Source excerpt:
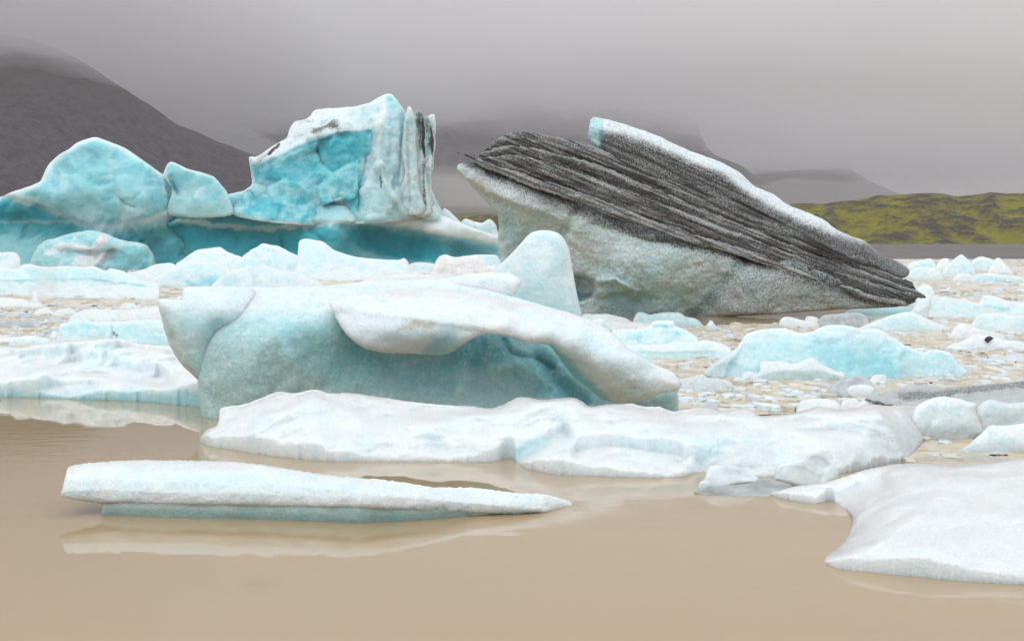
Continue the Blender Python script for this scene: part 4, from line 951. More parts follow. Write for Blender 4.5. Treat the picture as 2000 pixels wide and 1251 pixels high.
ice_obj('foot', m_near, fs, wl=fs_line,
    outline=[(200, 978), (200, 990), (200, 1004), (240, 1006), (330, 1009), (500, 1012), (700, 1020), (800, 1016), (870, 1011), (915, 1006), (900, 990), (860, 982), (700, 975), (400, 970)],
    prof=[(-20, 4), (0, 0), (14, -7), (30, -9), (50, 10)], noise=((80, 5), (20, 2)), roll=(4, 1), thick=100, seed=161, step=2.6, sub=16, jit=1.0,
    paint=[('all', (0.46, 0.68, 0.70)), ('noise', 'aqua', 60, 0.1, 0.3), ('vgrad', 'pale', 1004, 985, 0.6, 8)])

# ================================================================== floating ice of middle size, one object each
MATS = [(18.0, ice_material('floe_ice_near', 150, rough=0.42, sss=0.7, bump=0.35, grain=0.09)), (30.0, ice_material('floe_ice_middle', 95, rough=0.42, sss=0.7, bump=0.35, grain=0.08)), (60.0, m_chunk), (999.0, ice_material('floe_ice_far', 26, rough=0.45, sss=0.7, bump=0.3, grain=0.06))]
def pick(D):
    return next(m for lim, m in MATS if D <= lim)

TINTS = {
    'white': [('all', 'white'), ('noise', 'pale', 26, 0.05, 0.6)],
    'pale': [('all', 'pale'), ('noise', 'white', 24, 0.0, 0.7), ('edge', 'white', 6, 0.5)],
    'ice': [('all', 'pale'), ('noise', 'ice', 24, 0.0, 0.8), ('edge', 'white', 6, 0.6), ('up', 'white', 0.4, 0.8, 0.4)],
    'blue': [('all', 'ice'), ('noise', 'aqua', 22, 0.1, 0.5), ('edge', 'white', 6, 0.7), ('up', 'white', 0.35, 0.75, 0.5)],
    'grey': [('all', 'clear'), ('noise', 'grey', 20, 0.0, 0.7), ('noise', 'white', 26, 0.2, 0.4), ('all', 'silt', 0.10)],
    'cream': [('all', 'cream'), ('noise', 'white', 22, 0.0, 0.8), ('edge', 'white', 7, 0.6), ('all', 'silt', 0.12)],
}
NF = [0]
FLOES = []          # short name and place of every floe, so that a fragment can be told by its neighbour
CUT = ('at', 'behind', 'with', 'lying', 'carrying', 'before', 'below', 'beside', 'in', 'under', 'seen', 'standing', 'squeezed', 'between', 'cut', 'touching', 'floating', 'rising', 'showing', 'wedged', 'leaning', 'resting', 'tucked', 'tapering', 'just')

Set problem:
All the lines above are to be reproduced exactly, except the pictures.

Output below:
Continue the Blender Python script for this scene: part 4, from line 951. More parts follow. Write for Blender 4.5. Treat the picture as 2000 pixels wide and 1251 pixels high.
ice_obj('foot', m_near, fs, wl=fs_line,
    outline=[(200, 978), (200, 990), (200, 1004), (240, 1006), (330, 1009), (500, 1012), (700, 1020), (800, 1016), (870, 1011), (915, 1006), (900, 990), (860, 982), (700, 975), (400, 970)],
    prof=[(-20, 4), (0, 0), (14, -7), (30, -9), (50, 10)], noise=((80, 5), (20, 2)), roll=(4, 1), thick=100, seed=161, step=2.6, sub=16, jit=1.0,
    paint=[('all', (0.46, 0.68, 0.70)), ('noise', 'aqua', 60, 0.1, 0.3), ('vgrad', 'pale', 1004, 985, 0.6, 8)])

# ================================================================== floating ice of middle size, one object each
MATS = [(18.0, ice_material('floe_ice_near', 150, rough=0.42, sss=0.7, bump=0.35, grain=0.09)), (30.0, ice_material('floe_ice_middle', 95, rough=0.42, sss=0.7, bump=0.35, grain=0.08)), (60.0, m_chunk), (999.0, ice_material('floe_ice_far', 26, rough=0.45, sss=0.7, bump=0.3, grain=0.06))]
def pick(D):
    return next(m for lim, m in MATS if D <= lim)

TINTS = {
    'white': [('all', 'white'), ('noise', 'pale', 26, 0.05, 0.6)],
    'pale': [('all', 'pale'), ('noise', 'white', 24, 0.0, 0.7), ('edge', 'white', 6, 0.5)],
    'ice': [('all', 'pale'), ('noise', 'ice', 24, 0.0, 0.8), ('edge', 'white', 6, 0.6), ('up', 'white', 0.4, 0.8, 0.4)],
    'blue': [('all', 'ice'), ('noise', 'aqua', 22, 0.1, 0.5), ('edge', 'white', 6, 0.7), ('up', 'white', 0.35, 0.75, 0.5)],
    'grey': [('all', 'clear'), ('noise', 'grey', 20, 0.0, 0.7), ('noise', 'white', 26, 0.2, 0.4), ('all', 'silt', 0.10)],
    'cream': [('all', 'cream'), ('noise', 'white', 22, 0.0, 0.8), ('edge', 'white', 7, 0.6), ('all', 'silt', 0.12)],
}
NF = [0]
FLOES = []          # short name and place of every floe, so that a fragment can be told by its neighbour
CUT = ('at', 'behind', 'with', 'lying', 'carrying', 'before', 'below', 'beside', 'in', 'under', 'seen', 'standing', 'squeezed', 'between', 'cut', 'touching', 'floating', 'rising', 'showing', 'wedged', 'leaning', 'resting', 'tucked', 'tapering', 'just')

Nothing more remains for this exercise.